- **Data excerpt**:
◆ ◆ ◆ ◆ ◆

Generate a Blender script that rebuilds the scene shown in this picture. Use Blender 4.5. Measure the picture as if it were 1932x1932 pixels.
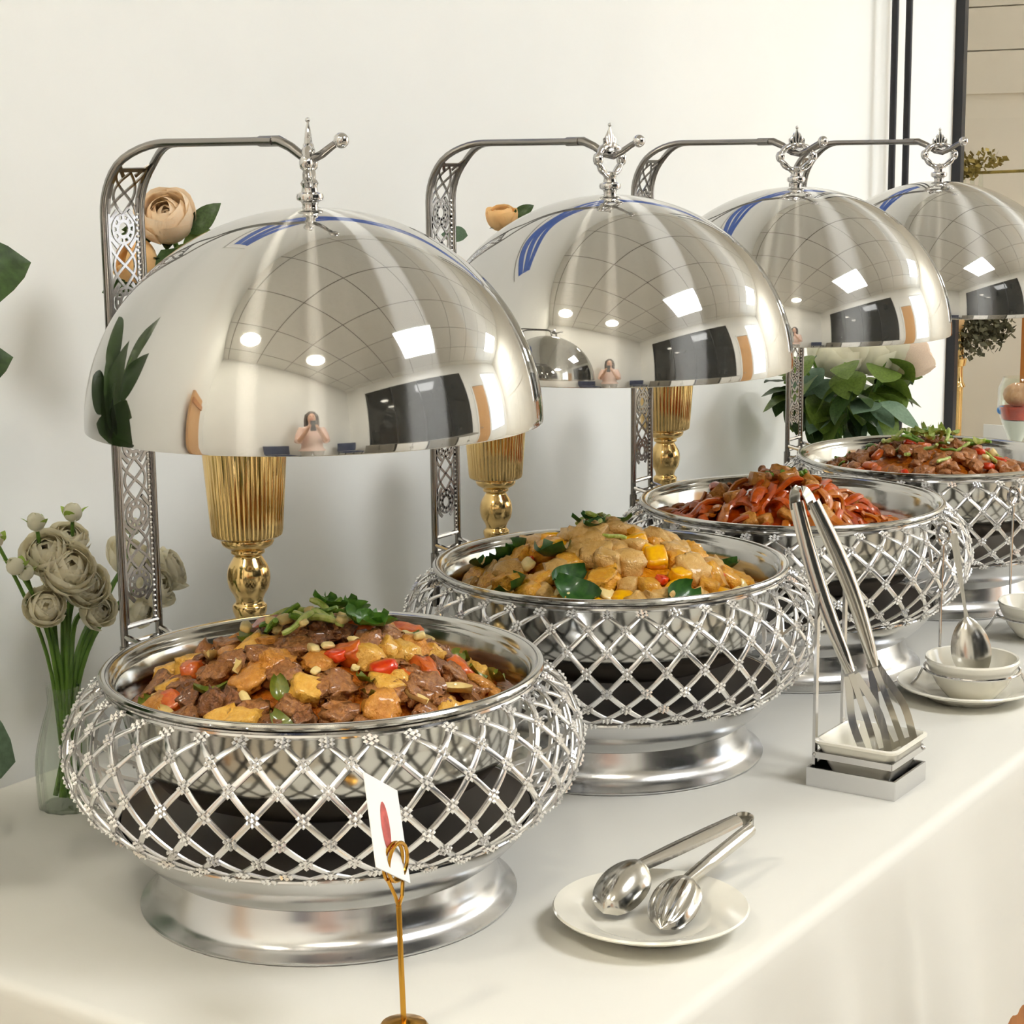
import bpy, bmesh, math, random
import numpy as np
from mathutils import Vector, Matrix, Euler, noise

for o in list(bpy.data.objects):
    bpy.data.objects.remove(o, do_unlink=True)
random.seed(11)
SC = bpy.context.scene
COL = SC.collection
PI = math.pi
T = 0.75                      # table height

# ------------------------------------------------------------------ camera
cd = bpy.data.cameras.new('camera')
cd.sensor_width = 36.0
cd.lens = 36.0 * 3619.5 / 1932.0
cd.clip_start = 0.02
cam = bpy.data.objects.new('camera', cd)
COL.objects.link(cam)
cR = Vector((0.5575, -0.8301, -0.0108)); cU = Vector((0.1569, 0.0926, 0.9833)); cF = Vector((0.8152, 0.5499, -0.1818))
cam.matrix_world = Matrix(((cR.x, cU.x, -cF.x, 0), (cR.y, cU.y, -cF.y, 0), (cR.z, cU.z, -cF.z, T + 0.6048), (0, 0, 0, 1)))
SC.camera = cam

# ------------------------------------------------------------------ world, exposure
w = bpy.data.worlds.new('world'); SC.world = w
w.use_nodes = True
w.node_tree.nodes['Background'].inputs[0].default_value = (0.85, 0.9, 0.95, 1)
w.node_tree.nodes['Background'].inputs[1].default_value = 4.0
SC.view_settings.view_transform = 'Standard'
SC.view_settings.look = 'None'
SC.view_settings.gamma = 1.0
SC.view_settings.use_curve_mapping = False
SC.view_settings.exposure = 0.68
LED = 15.5                    # radiance of the ceiling panels
SC.cycles.use_denoising = True
SC.cycles.use_light_tree = False
SC.cycles.max_bounces = 6
SC.cycles.diffuse_bounces = 4
SC.cycles.glossy_bounces = 4
SC.cycles.transmission_bounces = 4
SC.cycles.transparent_max_bounces = 12
SC.cycles.use_adaptive_sampling = True
SC.cycles.adaptive_threshold = 0.09
SC.cycles.adaptive_min_samples = 10
SC.cycles.caustics_reflective = False
SC.cycles.caustics_refractive = False
SC.cycles.sample_clamp_indirect = 6.0

pd = bpy.data.lights.new('window_portal', 'AREA'); pd.shape = 'RECTANGLE'; pd.size = 1.3; pd.size_y = 1.6; pd.cycles.is_portal = True
po = bpy.data.objects.new('window_portal', pd); COL.objects.link(po); po.location = (4.5, -1.96, 1.60); po.rotation_euler = (math.radians(90), 0, 0)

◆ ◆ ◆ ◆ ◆

Give the data above again in full and unchanged, skipping the pictures.

Generate a Blender script that rebuilds the scene shown in this picture. Use Blender 4.5. Measure the picture as if it were 1932x1932 pixels.
import bpy, bmesh, math, random
import numpy as np
from mathutils import Vector, Matrix, Euler, noise

for o in list(bpy.data.objects):
    bpy.data.objects.remove(o, do_unlink=True)
random.seed(11)
SC = bpy.context.scene
COL = SC.collection
PI = math.pi
T = 0.75                      # table height

# ------------------------------------------------------------------ camera
cd = bpy.data.cameras.new('camera')
cd.sensor_width = 36.0
cd.lens = 36.0 * 3619.5 / 1932.0
cd.clip_start = 0.02
cam = bpy.data.objects.new('camera', cd)
COL.objects.link(cam)
cR = Vector((0.5575, -0.8301, -0.0108)); cU = Vector((0.1569, 0.0926, 0.9833)); cF = Vector((0.8152, 0.5499, -0.1818))
cam.matrix_world = Matrix(((cR.x, cU.x, -cF.x, 0), (cR.y, cU.y, -cF.y, 0), (cR.z, cU.z, -cF.z, T + 0.6048), (0, 0, 0, 1)))
SC.camera = cam

# ------------------------------------------------------------------ world, exposure
w = bpy.data.worlds.new('world'); SC.world = w
w.use_nodes = True
w.node_tree.nodes['Background'].inputs[0].default_value = (0.85, 0.9, 0.95, 1)
w.node_tree.nodes['Background'].inputs[1].default_value = 4.0
SC.view_settings.view_transform = 'Standard'
SC.view_settings.look = 'None'
SC.view_settings.gamma = 1.0
SC.view_settings.use_curve_mapping = False
SC.view_settings.exposure = 0.68
LED = 15.5                    # radiance of the ceiling panels
SC.cycles.use_denoising = True
SC.cycles.use_light_tree = False
SC.cycles.max_bounces = 6
SC.cycles.diffuse_bounces = 4
SC.cycles.glossy_bounces = 4
SC.cycles.transmission_bounces = 4
SC.cycles.transparent_max_bounces = 12
SC.cycles.use_adaptive_sampling = True
SC.cycles.adaptive_threshold = 0.09
SC.cycles.adaptive_min_samples = 10
SC.cycles.caustics_reflective = False
SC.cycles.caustics_refractive = False
SC.cycles.sample_clamp_indirect = 6.0

pd = bpy.data.lights.new('window_portal', 'AREA'); pd.shape = 'RECTANGLE'; pd.size = 1.3; pd.size_y = 1.6; pd.cycles.is_portal = True
po = bpy.data.objects.new('window_portal', pd); COL.objects.link(po); po.location = (4.5, -1.96, 1.60); po.rotation_euler = (math.radians(90), 0, 0)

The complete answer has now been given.